(EXERCISE GOAL): Give the data below again, word for word.

*-*-*

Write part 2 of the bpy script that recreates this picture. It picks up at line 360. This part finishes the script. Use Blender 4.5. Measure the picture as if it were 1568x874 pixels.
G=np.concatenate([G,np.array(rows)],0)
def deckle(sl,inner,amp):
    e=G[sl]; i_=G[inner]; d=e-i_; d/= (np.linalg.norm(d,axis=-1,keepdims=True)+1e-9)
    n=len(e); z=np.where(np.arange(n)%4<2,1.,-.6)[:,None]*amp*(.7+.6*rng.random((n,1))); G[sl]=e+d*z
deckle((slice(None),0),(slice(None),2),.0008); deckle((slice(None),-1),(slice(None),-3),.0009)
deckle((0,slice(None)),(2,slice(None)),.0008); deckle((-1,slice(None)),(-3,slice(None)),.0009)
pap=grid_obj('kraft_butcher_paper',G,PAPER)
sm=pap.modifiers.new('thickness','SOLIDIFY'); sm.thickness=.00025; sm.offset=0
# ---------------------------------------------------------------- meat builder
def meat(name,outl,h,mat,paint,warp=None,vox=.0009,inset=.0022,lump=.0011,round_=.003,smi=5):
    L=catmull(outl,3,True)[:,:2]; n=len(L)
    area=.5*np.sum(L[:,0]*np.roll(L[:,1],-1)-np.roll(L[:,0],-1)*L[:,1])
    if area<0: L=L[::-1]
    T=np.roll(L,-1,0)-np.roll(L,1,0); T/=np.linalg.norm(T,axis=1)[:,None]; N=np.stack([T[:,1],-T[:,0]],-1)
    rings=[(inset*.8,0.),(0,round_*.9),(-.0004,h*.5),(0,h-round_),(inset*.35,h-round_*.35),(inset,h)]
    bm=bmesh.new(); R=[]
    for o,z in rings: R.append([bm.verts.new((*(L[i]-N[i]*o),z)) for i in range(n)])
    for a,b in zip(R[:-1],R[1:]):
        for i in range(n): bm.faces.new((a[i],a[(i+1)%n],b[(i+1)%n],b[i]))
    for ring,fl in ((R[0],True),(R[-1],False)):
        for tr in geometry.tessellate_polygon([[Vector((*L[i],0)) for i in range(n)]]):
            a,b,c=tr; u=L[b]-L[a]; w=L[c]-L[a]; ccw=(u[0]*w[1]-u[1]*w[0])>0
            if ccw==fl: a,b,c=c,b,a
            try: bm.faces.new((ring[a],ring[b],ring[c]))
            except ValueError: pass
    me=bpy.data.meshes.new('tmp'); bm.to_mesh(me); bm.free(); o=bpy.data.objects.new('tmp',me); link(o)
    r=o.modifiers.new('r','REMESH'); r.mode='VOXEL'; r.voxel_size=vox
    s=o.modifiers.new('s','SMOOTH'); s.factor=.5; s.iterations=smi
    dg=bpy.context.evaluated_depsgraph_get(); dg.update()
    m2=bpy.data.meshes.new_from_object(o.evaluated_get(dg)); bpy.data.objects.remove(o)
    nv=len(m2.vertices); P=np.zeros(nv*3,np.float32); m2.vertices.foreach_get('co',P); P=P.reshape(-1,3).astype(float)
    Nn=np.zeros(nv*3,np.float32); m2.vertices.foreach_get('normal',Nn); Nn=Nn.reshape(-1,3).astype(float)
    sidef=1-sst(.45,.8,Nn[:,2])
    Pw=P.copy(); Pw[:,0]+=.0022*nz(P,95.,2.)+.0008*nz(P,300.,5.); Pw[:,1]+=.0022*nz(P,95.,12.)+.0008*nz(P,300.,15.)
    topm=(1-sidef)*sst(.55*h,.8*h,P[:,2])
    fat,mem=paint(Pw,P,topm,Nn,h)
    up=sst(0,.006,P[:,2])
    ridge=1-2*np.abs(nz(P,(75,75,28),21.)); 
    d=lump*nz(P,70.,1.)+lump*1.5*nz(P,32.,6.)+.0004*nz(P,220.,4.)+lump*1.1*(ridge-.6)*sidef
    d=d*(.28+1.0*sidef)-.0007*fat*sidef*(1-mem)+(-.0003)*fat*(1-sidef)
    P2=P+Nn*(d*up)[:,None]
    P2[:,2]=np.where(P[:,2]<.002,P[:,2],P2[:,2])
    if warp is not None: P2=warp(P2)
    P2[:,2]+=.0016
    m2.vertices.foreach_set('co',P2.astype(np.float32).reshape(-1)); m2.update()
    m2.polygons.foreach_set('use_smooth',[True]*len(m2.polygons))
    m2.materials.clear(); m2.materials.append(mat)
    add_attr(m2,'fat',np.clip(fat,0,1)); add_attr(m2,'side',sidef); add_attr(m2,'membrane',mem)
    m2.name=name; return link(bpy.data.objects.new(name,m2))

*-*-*

(WRITTEN ANSWER):
Write part 2 of the bpy script that recreates this picture. It picks up at line 360. This part finishes the script. Use Blender 4.5. Measure the picture as if it were 1568x874 pixels.
G=np.concatenate([G,np.array(rows)],0)
def deckle(sl,inner,amp):
    e=G[sl]; i_=G[inner]; d=e-i_; d/= (np.linalg.norm(d,axis=-1,keepdims=True)+1e-9)
    n=len(e); z=np.where(np.arange(n)%4<2,1.,-.6)[:,None]*amp*(.7+.6*rng.random((n,1))); G[sl]=e+d*z
deckle((slice(None),0),(slice(None),2),.0008); deckle((slice(None),-1),(slice(None),-3),.0009)
deckle((0,slice(None)),(2,slice(None)),.0008); deckle((-1,slice(None)),(-3,slice(None)),.0009)
pap=grid_obj('kraft_butcher_paper',G,PAPER)
sm=pap.modifiers.new('thickness','SOLIDIFY'); sm.thickness=.00025; sm.offset=0
# ---------------------------------------------------------------- meat builder
def meat(name,outl,h,mat,paint,warp=None,vox=.0009,inset=.0022,lump=.0011,round_=.003,smi=5):
    L=catmull(outl,3,True)[:,:2]; n=len(L)
    area=.5*np.sum(L[:,0]*np.roll(L[:,1],-1)-np.roll(L[:,0],-1)*L[:,1])
    if area<0: L=L[::-1]
    T=np.roll(L,-1,0)-np.roll(L,1,0); T/=np.linalg.norm(T,axis=1)[:,None]; N=np.stack([T[:,1],-T[:,0]],-1)
    rings=[(inset*.8,0.),(0,round_*.9),(-.0004,h*.5),(0,h-round_),(inset*.35,h-round_*.35),(inset,h)]
    bm=bmesh.new(); R=[]
    for o,z in rings: R.append([bm.verts.new((*(L[i]-N[i]*o),z)) for i in range(n)])
    for a,b in zip(R[:-1],R[1:]):
        for i in range(n): bm.faces.new((a[i],a[(i+1)%n],b[(i+1)%n],b[i]))
    for ring,fl in ((R[0],True),(R[-1],False)):
        for tr in geometry.tessellate_polygon([[Vector((*L[i],0)) for i in range(n)]]):
            a,b,c=tr; u=L[b]-L[a]; w=L[c]-L[a]; ccw=(u[0]*w[1]-u[1]*w[0])>0
            if ccw==fl: a,b,c=c,b,a
            try: bm.faces.new((ring[a],ring[b],ring[c]))
            except ValueError: pass
    me=bpy.data.meshes.new('tmp'); bm.to_mesh(me); bm.free(); o=bpy.data.objects.new('tmp',me); link(o)
    r=o.modifiers.new('r','REMESH'); r.mode='VOXEL'; r.voxel_size=vox
    s=o.modifiers.new('s','SMOOTH'); s.factor=.5; s.iterations=smi
    dg=bpy.context.evaluated_depsgraph_get(); dg.update()
    m2=bpy.data.meshes.new_from_object(o.evaluated_get(dg)); bpy.data.objects.remove(o)
    nv=len(m2.vertices); P=np.zeros(nv*3,np.float32); m2.vertices.foreach_get('co',P); P=P.reshape(-1,3).astype(float)
    Nn=np.zeros(nv*3,np.float32); m2.vertices.foreach_get('normal',Nn); Nn=Nn.reshape(-1,3).astype(float)
    sidef=1-sst(.45,.8,Nn[:,2])
    Pw=P.copy(); Pw[:,0]+=.0022*nz(P,95.,2.)+.0008*nz(P,300.,5.); Pw[:,1]+=.0022*nz(P,95.,12.)+.0008*nz(P,300.,15.)
    topm=(1-sidef)*sst(.55*h,.8*h,P[:,2])
    fat,mem=paint(Pw,P,topm,Nn,h)
    up=sst(0,.006,P[:,2])
    ridge=1-2*np.abs(nz(P,(75,75,28),21.)); 
    d=lump*nz(P,70.,1.)+lump*1.5*nz(P,32.,6.)+.0004*nz(P,220.,4.)+lump*1.1*(ridge-.6)*sidef
    d=d*(.28+1.0*sidef)-.0007*fat*sidef*(1-mem)+(-.0003)*fat*(1-sidef)
    P2=P+Nn*(d*up)[:,None]
    P2[:,2]=np.where(P[:,2]<.002,P[:,2],P2[:,2])
    if warp is not None: P2=warp(P2)
    P2[:,2]+=.0016
    m2.vertices.foreach_set('co',P2.astype(np.float32).reshape(-1)); m2.update()
    m2.polygons.foreach_set('use_smooth',[True]*len(m2.polygons))
    m2.materials.clear(); m2.materials.append(mat)
    add_attr(m2,'fat',np.clip(fat,0,1)); add_attr(m2,'side',sidef); add_attr(m2,'membrane',mem)
    m2.name=name; return link(bpy.data.objects.new(name,m2))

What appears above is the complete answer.